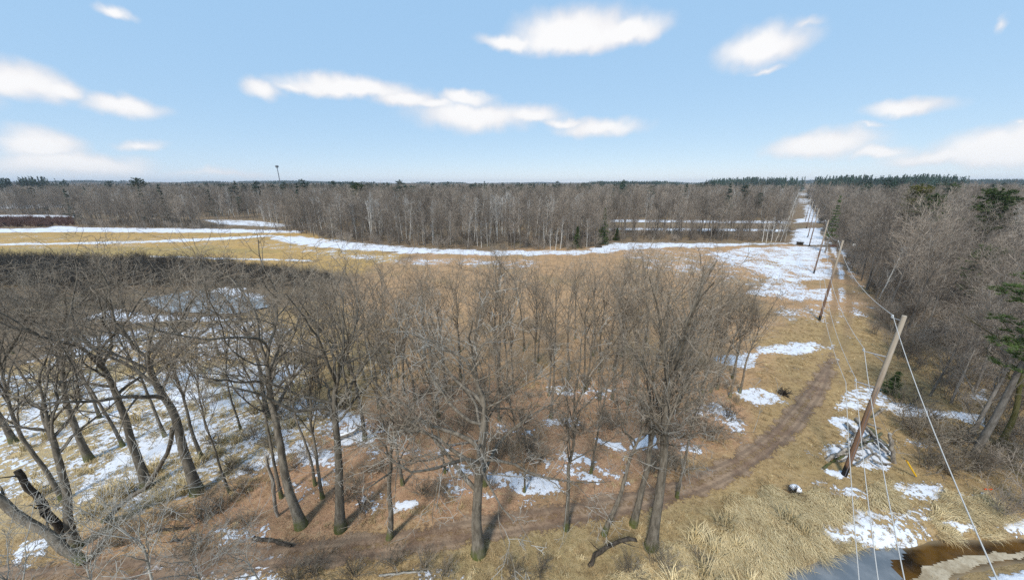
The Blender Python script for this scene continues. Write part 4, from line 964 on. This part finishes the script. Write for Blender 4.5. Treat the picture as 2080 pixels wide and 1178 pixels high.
# ------------------------------------------------------------------ dry grass
gms = []
for nm, c1, c2 in (('dry_grass', (.48, .37, .19), (.64, .52, .31)), ('brown_grass', (.34, .24, .12), (.48, .36, .19))): gms.append(bark(nm, c1, c2, var=.3, scale=2.0))
def tuft(name, seed, m, n=30, L=.30, lay=1.15, w=.010):
    r_ = np.random.default_rng(seed); ph = r_.normal(.0, 1.0, n) + r_.uniform(0, 6.28); T = Tubes()
    ph = r_.uniform(0, 6.28, n)
    b = np.stack([r_.normal(0, .09, n), r_.normal(0, .09, n), np.full(n, -.02)], 1)
    l = L * r_.uniform(.5, 1.2, n); a_ = r_.uniform(.15, lay, n)
    d1 = np.stack([np.sin(a_) * np.cos(ph), np.sin(a_) * np.sin(ph), np.cos(a_)], 1); a2 = a_ + r_.uniform(.3, .9, n)
    d2 = np.stack([np.sin(a2) * np.cos(ph), np.sin(a2) * np.sin(ph), np.cos(a2)], 1)
    P1 = b + d1 * (l * .55)[:, None]; P2 = P1 + d2 * (l * .5)[:, None]; s = np.stack([-np.sin(ph), np.cos(ph), np.zeros(n)], 1) * w
    T.tris(np.stack([b - s, b + s, P1 + s * .7], 1)); T.tris(np.stack([b - s, P1 + s * .7, P1 - s * .7], 1)); T.tris(np.stack([P1 - s * .7, P1 + s * .7, P2], 1))
    return T.mesh(name, m, smooth=False)
tf = [tuft('tuft_%d' % i, 500 + i, gms[0]) for i in range(3)] + [tuft('tuft_%d' % (i + 3), 510 + i, gms[1]) for i in range(3)] + [tuft('tuft_tall_%d' % i, 520 + i, gms[0], 60, .62, .55, .013) for i in range(2)]
x, y = scatter(-45, 62, 9.5, 48, .25, 15)
a = np.arctan2(x, y); r = np.hypot(x, y)
cc, ss = cover(x, y)
st = (cc[:, 1] > .36); brn = (cc[:, 0] <= .47) & (cc[:, 1] > .262)
nse = fbm(x, y, 1.6, 3, 40)
pr = np.where(st, .85, np.where(brn, .5, .03)) * sstep(.22, .55, nse) * np.where(r > 30, .5, 1) * np.where(ss > .55, .5, 1)
ok = (np.abs(a) < 1.08) & (line_d(x, y, TRACK) > 1.3) & (poly_sd(x, y, WATER_POLY) < .25) & (rr_.uniform(0, 1, len(x)) < pr)
x, y, st, nse = x[ok], y[ok], st[ok], nse[ok]; n = len(x)
pk = np.where(st, rr_.integers(0, 3, n), rr_.integers(2, 6, n)); tall = st & (rr_.uniform(0, 1, n) < .06); pk = np.where(tall, 6 + rr_.integers(0, 2, n), pk)
instancer('dry_grass', np.stack([x, y, gz(x, y) + .02], 1), rr_.uniform(0, 6.28, n), rr_.uniform(.55, 1.25, n) * np.where(pk >= 6, 1.7, np.where(st, 1.1, .75)), pk, tf, label='matted dry straw grass over marsh, bank and verges', cat='grass')
print('grass', n)
def mat_tuft(name, seed, m, n=64, L=.66, w=.0075):
    r_ = np.random.default_rng(seed); T = Tubes(); ph = r_.normal(0, .45, n); b = np.stack([r_.normal(0, .16, n), r_.normal(0, .16, n), np.full(n, -.01)], 1); l = L * r_.uniform(.5, 1.15, n)
    h1 = r_.uniform(.10, .26, n); c_ = np.stack([np.cos(ph), np.sin(ph), np.zeros(n)], 1)
    P1 = b + c_ * (l * .35)[:, None]; P1[:, 2] += h1; P2 = b + c_ * (l * .7)[:, None]; P2[:, 2] += h1 * .9; P3 = b + c_ * l[:, None]; P3[:, 2] += .02
    s = np.stack([-np.sin(ph), np.cos(ph), np.zeros(n)], 1) * w
    for A_, B_, wa, wb in ((b, P1, 1, 1), (P1, P2, 1, .8)): T.tris(np.stack([A_ - s * wa, A_ + s * wa, B_ + s * wb], 1)); T.tris(np.stack([A_ - s * wa, B_ + s * wb, B_ - s * wb], 1))
    T.tris(np.stack([P2 - s * .8, P2 + s * .8, P3], 1)); return T.mesh(name, m, smooth=False)
mats_ = [mat_tuft('mat_%d' % i, 600 + i, gms[0] if i < 3 else gms[1]) for i in range(5)]
x, y = scatter(0, 34, 9.5, 19, .24, 16); d_ = np.maximum(poly_sd(x, y, LAYERS[8][2]), poly_sd(x, y, GP((1480, 1010), (1800, 990), (2000, 1020), (2100, 1075), (1900, 1080), (1700, 1060), (1450, 1085))) - .3)
ok = (d_ > -.6 + 1.2 * (fbm(x, y, 1.2, 2, 3) - .3)) & (poly_sd(x, y, WATER_POLY) < -.1) & (line_d(x, y, TRACK) > 1.2) & (cover(x, y)[1] < .36)
x, y = x[ok], y[ok]; n = len(x); flow = -.9 + 1.6 * (fbm(x, y, 3.5, 2, 66) - .5) * 2
instancer('matted_grass', np.stack([x, y, np.maximum(gz(x, y), WATER_Z) + .02], 1), flow + rr_.normal(0, .25, n), rr_.uniform(.6, 1.15, n), np.where(rr_.uniform(0, 1, n) < .8, rr_.integers(0, 3, n), rr_.integers(3, 5, n)), mats_, label='pale combed straw mats lying along the stream bank', cat='grass')
print('mats', n)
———
Restate the full listing verbatim and drop every picture.

The Blender Python script for this scene continues. Write part 4, from line 964 on. This part finishes the script. Write for Blender 4.5. Treat the picture as 2080 pixels wide and 1178 pixels high.
# ------------------------------------------------------------------ dry grass
gms = []
for nm, c1, c2 in (('dry_grass', (.48, .37, .19), (.64, .52, .31)), ('brown_grass', (.34, .24, .12), (.48, .36, .19))): gms.append(bark(nm, c1, c2, var=.3, scale=2.0))
def tuft(name, seed, m, n=30, L=.30, lay=1.15, w=.010):
    r_ = np.random.default_rng(seed); ph = r_.normal(.0, 1.0, n) + r_.uniform(0, 6.28); T = Tubes()
    ph = r_.uniform(0, 6.28, n)
    b = np.stack([r_.normal(0, .09, n), r_.normal(0, .09, n), np.full(n, -.02)], 1)
    l = L * r_.uniform(.5, 1.2, n); a_ = r_.uniform(.15, lay, n)
    d1 = np.stack([np.sin(a_) * np.cos(ph), np.sin(a_) * np.sin(ph), np.cos(a_)], 1); a2 = a_ + r_.uniform(.3, .9, n)
    d2 = np.stack([np.sin(a2) * np.cos(ph), np.sin(a2) * np.sin(ph), np.cos(a2)], 1)
    P1 = b + d1 * (l * .55)[:, None]; P2 = P1 + d2 * (l * .5)[:, None]; s = np.stack([-np.sin(ph), np.cos(ph), np.zeros(n)], 1) * w
    T.tris(np.stack([b - s, b + s, P1 + s * .7], 1)); T.tris(np.stack([b - s, P1 + s * .7, P1 - s * .7], 1)); T.tris(np.stack([P1 - s * .7, P1 + s * .7, P2], 1))
    return T.mesh(name, m, smooth=False)
tf = [tuft('tuft_%d' % i, 500 + i, gms[0]) for i in range(3)] + [tuft('tuft_%d' % (i + 3), 510 + i, gms[1]) for i in range(3)] + [tuft('tuft_tall_%d' % i, 520 + i, gms[0], 60, .62, .55, .013) for i in range(2)]
x, y = scatter(-45, 62, 9.5, 48, .25, 15)
a = np.arctan2(x, y); r = np.hypot(x, y)
cc, ss = cover(x, y)
st = (cc[:, 1] > .36); brn = (cc[:, 0] <= .47) & (cc[:, 1] > .262)
nse = fbm(x, y, 1.6, 3, 40)
pr = np.where(st, .85, np.where(brn, .5, .03)) * sstep(.22, .55, nse) * np.where(r > 30, .5, 1) * np.where(ss > .55, .5, 1)
ok = (np.abs(a) < 1.08) & (line_d(x, y, TRACK) > 1.3) & (poly_sd(x, y, WATER_POLY) < .25) & (rr_.uniform(0, 1, len(x)) < pr)
x, y, st, nse = x[ok], y[ok], st[ok], nse[ok]; n = len(x)
pk = np.where(st, rr_.integers(0, 3, n), rr_.integers(2, 6, n)); tall = st & (rr_.uniform(0, 1, n) < .06); pk = np.where(tall, 6 + rr_.integers(0, 2, n), pk)
instancer('dry_grass', np.stack([x, y, gz(x, y) + .02], 1), rr_.uniform(0, 6.28, n), rr_.uniform(.55, 1.25, n) * np.where(pk >= 6, 1.7, np.where(st, 1.1, .75)), pk, tf, label='matted dry straw grass over marsh, bank and verges', cat='grass')
print('grass', n)
def mat_tuft(name, seed, m, n=64, L=.66, w=.0075):
    r_ = np.random.default_rng(seed); T = Tubes(); ph = r_.normal(0, .45, n); b = np.stack([r_.normal(0, .16, n), r_.normal(0, .16, n), np.full(n, -.01)], 1); l = L * r_.uniform(.5, 1.15, n)
    h1 = r_.uniform(.10, .26, n); c_ = np.stack([np.cos(ph), np.sin(ph), np.zeros(n)], 1)
    P1 = b + c_ * (l * .35)[:, None]; P1[:, 2] += h1; P2 = b + c_ * (l * .7)[:, None]; P2[:, 2] += h1 * .9; P3 = b + c_ * l[:, None]; P3[:, 2] += .02
    s = np.stack([-np.sin(ph), np.cos(ph), np.zeros(n)], 1) * w
    for A_, B_, wa, wb in ((b, P1, 1, 1), (P1, P2, 1, .8)): T.tris(np.stack([A_ - s * wa, A_ + s * wa, B_ + s * wb], 1)); T.tris(np.stack([A_ - s * wa, B_ + s * wb, B_ - s * wb], 1))
    T.tris(np.stack([P2 - s * .8, P2 + s * .8, P3], 1)); return T.mesh(name, m, smooth=False)
mats_ = [mat_tuft('mat_%d' % i, 600 + i, gms[0] if i < 3 else gms[1]) for i in range(5)]
x, y = scatter(0, 34, 9.5, 19, .24, 16); d_ = np.maximum(poly_sd(x, y, LAYERS[8][2]), poly_sd(x, y, GP((1480, 1010), (1800, 990), (2000, 1020), (2100, 1075), (1900, 1080), (1700, 1060), (1450, 1085))) - .3)
ok = (d_ > -.6 + 1.2 * (fbm(x, y, 1.2, 2, 3) - .3)) & (poly_sd(x, y, WATER_POLY) < -.1) & (line_d(x, y, TRACK) > 1.2) & (cover(x, y)[1] < .36)
x, y = x[ok], y[ok]; n = len(x); flow = -.9 + 1.6 * (fbm(x, y, 3.5, 2, 66) - .5) * 2
instancer('matted_grass', np.stack([x, y, np.maximum(gz(x, y), WATER_Z) + .02], 1), flow + rr_.normal(0, .25, n), rr_.uniform(.6, 1.15, n), np.where(rr_.uniform(0, 1, n) < .8, rr_.integers(0, 3, n), rr_.integers(3, 5, n)), mats_, label='pale combed straw mats lying along the stream bank', cat='grass')
print('mats', n)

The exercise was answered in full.